PROBLEM DESCRIPTION
Repeat, exactly as written, every line from the one holding "Continue the Blender" through the one holding "return t.principled(c, .9, 0, .2, t.bump(h, .9, bumpd))". Leave out all other lines.

ENTRIES PROVIDED
·····

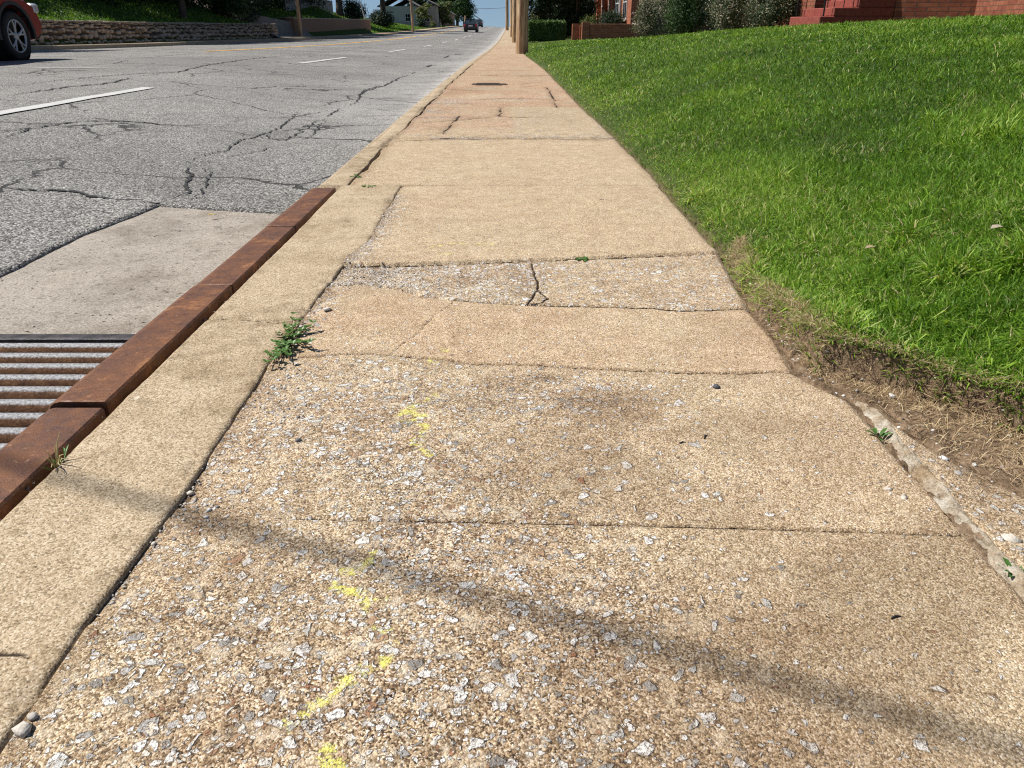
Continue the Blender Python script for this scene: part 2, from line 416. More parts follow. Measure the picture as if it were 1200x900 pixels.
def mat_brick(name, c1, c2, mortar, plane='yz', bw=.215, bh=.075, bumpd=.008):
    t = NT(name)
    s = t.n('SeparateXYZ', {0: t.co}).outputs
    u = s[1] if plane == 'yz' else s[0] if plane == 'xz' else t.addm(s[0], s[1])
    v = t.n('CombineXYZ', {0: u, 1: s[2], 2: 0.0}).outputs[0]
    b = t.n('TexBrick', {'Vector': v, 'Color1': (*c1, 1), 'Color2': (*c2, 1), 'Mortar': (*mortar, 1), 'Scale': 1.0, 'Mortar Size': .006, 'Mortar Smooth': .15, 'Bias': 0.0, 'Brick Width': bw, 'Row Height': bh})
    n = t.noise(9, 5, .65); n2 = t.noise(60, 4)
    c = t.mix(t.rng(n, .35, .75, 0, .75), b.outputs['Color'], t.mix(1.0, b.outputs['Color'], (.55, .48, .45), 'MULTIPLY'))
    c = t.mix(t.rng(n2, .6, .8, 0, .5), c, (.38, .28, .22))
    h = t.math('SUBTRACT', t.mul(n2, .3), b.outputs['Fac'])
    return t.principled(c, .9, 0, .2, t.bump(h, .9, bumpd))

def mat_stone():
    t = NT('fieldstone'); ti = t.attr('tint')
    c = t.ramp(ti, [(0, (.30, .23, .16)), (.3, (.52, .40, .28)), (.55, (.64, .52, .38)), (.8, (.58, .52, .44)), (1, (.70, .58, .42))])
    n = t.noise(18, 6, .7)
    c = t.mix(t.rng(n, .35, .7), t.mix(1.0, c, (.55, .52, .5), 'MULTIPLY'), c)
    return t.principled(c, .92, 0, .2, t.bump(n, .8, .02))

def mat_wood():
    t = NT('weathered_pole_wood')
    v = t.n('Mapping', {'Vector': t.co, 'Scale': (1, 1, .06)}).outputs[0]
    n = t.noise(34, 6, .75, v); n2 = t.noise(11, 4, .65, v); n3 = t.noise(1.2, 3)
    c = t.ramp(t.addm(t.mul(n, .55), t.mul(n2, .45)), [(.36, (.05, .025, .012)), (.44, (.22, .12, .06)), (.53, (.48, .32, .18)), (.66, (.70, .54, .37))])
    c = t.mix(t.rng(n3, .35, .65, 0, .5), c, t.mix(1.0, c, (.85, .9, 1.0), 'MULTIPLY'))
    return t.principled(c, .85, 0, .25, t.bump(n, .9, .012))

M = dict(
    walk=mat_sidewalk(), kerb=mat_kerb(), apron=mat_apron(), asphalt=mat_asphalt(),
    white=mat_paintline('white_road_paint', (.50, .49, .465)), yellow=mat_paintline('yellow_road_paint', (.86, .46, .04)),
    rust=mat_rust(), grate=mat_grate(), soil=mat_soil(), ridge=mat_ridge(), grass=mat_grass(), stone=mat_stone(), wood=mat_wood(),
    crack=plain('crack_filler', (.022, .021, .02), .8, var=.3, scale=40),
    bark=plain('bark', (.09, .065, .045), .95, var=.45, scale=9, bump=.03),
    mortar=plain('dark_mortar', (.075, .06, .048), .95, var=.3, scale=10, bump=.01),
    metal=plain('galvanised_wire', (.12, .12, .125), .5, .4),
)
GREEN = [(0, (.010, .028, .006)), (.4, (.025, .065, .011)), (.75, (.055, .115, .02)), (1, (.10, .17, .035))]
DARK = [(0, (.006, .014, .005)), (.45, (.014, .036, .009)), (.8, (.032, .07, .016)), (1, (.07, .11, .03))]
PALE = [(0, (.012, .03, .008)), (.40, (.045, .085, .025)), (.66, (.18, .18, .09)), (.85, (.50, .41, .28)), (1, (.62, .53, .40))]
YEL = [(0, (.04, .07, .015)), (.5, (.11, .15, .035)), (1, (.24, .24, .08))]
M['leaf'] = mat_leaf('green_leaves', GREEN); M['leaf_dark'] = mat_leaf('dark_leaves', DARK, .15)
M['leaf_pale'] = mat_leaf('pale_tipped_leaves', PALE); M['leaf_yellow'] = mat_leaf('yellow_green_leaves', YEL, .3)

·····

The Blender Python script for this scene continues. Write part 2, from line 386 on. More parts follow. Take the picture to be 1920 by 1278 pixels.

·····

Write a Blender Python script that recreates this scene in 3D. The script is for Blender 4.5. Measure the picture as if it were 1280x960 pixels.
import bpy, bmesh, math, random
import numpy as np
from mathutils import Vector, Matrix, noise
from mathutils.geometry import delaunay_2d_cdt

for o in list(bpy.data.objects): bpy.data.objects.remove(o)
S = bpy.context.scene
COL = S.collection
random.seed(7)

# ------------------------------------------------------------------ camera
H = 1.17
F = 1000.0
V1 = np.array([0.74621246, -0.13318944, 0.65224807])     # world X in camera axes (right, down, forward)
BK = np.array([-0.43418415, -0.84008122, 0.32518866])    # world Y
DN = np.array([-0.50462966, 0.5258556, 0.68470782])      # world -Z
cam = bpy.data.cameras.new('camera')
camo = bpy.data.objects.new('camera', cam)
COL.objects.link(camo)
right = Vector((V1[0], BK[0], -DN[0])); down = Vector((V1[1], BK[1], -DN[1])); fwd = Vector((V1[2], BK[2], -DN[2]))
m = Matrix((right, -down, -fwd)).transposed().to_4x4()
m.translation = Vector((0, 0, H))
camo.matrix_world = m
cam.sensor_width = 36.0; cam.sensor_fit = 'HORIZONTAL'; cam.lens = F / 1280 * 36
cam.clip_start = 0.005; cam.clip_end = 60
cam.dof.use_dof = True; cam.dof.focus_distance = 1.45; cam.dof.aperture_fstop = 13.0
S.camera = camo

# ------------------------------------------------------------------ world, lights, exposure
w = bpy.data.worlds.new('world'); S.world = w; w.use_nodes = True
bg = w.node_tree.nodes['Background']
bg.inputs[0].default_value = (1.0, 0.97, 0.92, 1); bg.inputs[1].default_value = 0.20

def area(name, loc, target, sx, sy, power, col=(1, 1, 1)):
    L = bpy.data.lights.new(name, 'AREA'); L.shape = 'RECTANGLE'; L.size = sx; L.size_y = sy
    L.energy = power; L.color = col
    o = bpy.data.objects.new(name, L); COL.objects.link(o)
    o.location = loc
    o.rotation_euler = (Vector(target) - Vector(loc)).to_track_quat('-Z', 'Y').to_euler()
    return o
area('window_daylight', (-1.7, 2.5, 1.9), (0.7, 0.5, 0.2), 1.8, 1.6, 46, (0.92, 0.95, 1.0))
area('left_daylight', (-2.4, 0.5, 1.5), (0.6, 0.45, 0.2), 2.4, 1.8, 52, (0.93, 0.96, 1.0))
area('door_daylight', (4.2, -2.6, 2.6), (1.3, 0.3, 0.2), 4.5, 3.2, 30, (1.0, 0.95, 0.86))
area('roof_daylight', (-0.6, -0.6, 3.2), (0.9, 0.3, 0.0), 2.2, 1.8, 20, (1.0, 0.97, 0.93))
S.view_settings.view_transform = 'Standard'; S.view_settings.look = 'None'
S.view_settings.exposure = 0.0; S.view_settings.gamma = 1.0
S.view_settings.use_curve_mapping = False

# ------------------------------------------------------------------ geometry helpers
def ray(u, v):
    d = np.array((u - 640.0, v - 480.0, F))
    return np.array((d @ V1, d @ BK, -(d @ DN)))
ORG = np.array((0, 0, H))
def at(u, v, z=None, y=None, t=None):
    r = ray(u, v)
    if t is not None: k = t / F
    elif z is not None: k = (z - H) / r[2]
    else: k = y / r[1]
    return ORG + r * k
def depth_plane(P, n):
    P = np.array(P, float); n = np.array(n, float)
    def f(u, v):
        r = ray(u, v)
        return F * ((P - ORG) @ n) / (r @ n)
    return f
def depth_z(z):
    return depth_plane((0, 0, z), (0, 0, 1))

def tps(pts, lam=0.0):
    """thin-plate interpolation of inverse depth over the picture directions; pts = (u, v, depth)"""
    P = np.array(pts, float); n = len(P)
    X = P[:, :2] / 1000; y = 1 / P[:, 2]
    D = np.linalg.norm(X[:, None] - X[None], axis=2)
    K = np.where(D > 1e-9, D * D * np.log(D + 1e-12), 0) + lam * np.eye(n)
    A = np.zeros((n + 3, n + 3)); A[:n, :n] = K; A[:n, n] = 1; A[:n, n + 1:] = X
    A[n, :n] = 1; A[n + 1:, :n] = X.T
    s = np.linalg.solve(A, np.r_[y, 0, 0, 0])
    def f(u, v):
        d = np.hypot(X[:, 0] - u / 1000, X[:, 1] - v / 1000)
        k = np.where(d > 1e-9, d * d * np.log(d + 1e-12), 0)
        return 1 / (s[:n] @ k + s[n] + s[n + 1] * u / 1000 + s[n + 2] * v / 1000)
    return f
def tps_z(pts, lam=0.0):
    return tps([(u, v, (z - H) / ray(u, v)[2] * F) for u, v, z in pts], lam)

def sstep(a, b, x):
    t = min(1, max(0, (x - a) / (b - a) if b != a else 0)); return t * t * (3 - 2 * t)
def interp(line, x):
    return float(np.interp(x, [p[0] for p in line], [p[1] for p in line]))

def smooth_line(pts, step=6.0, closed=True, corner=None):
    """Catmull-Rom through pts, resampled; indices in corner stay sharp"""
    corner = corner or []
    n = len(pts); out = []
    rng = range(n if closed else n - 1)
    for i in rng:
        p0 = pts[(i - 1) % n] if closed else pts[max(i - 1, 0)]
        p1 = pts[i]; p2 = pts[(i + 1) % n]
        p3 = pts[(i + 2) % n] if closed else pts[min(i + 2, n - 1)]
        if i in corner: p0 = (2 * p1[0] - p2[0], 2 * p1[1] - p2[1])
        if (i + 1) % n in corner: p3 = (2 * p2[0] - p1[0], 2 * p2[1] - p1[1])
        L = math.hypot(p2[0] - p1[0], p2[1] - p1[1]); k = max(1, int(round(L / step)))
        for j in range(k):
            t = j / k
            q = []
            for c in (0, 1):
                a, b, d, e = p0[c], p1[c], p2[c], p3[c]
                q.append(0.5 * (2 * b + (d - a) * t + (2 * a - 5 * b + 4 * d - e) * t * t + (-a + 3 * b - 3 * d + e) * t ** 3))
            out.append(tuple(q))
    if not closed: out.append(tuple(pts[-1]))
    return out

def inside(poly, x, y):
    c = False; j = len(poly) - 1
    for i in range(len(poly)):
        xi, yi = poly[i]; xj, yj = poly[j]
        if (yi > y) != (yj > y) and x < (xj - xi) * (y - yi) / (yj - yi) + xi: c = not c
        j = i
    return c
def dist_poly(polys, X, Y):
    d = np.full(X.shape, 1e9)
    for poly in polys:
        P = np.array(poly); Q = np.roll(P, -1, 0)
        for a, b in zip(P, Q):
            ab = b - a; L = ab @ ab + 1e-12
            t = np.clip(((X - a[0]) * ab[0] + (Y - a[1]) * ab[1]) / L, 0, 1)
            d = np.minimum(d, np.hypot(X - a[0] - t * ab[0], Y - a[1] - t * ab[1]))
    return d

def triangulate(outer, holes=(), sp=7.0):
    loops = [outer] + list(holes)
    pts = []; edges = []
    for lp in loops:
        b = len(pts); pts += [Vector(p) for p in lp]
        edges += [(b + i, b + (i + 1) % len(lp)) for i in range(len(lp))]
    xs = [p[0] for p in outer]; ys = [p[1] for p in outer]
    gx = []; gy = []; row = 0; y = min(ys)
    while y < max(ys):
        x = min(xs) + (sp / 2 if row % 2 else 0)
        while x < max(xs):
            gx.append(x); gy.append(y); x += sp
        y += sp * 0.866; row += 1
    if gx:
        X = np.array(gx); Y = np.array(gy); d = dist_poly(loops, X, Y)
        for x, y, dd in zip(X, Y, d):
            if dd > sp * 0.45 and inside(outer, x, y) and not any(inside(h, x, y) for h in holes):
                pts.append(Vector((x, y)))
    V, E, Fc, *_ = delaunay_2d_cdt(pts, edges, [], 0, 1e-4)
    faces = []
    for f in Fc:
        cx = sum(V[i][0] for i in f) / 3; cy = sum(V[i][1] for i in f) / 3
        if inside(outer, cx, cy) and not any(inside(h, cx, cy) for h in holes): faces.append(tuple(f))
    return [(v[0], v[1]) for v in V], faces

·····

WRITTEN REPLY
Continue the Blender Python script for this scene: part 2, from line 416. More parts follow. Measure the picture as if it were 1200x900 pixels.
def mat_brick(name, c1, c2, mortar, plane='yz', bw=.215, bh=.075, bumpd=.008):
    t = NT(name)
    s = t.n('SeparateXYZ', {0: t.co}).outputs
    u = s[1] if plane == 'yz' else s[0] if plane == 'xz' else t.addm(s[0], s[1])
    v = t.n('CombineXYZ', {0: u, 1: s[2], 2: 0.0}).outputs[0]
    b = t.n('TexBrick', {'Vector': v, 'Color1': (*c1, 1), 'Color2': (*c2, 1), 'Mortar': (*mortar, 1), 'Scale': 1.0, 'Mortar Size': .006, 'Mortar Smooth': .15, 'Bias': 0.0, 'Brick Width': bw, 'Row Height': bh})
    n = t.noise(9, 5, .65); n2 = t.noise(60, 4)
    c = t.mix(t.rng(n, .35, .75, 0, .75), b.outputs['Color'], t.mix(1.0, b.outputs['Color'], (.55, .48, .45), 'MULTIPLY'))
    c = t.mix(t.rng(n2, .6, .8, 0, .5), c, (.38, .28, .22))
    h = t.math('SUBTRACT', t.mul(n2, .3), b.outputs['Fac'])
    return t.principled(c, .9, 0, .2, t.bump(h, .9, bumpd))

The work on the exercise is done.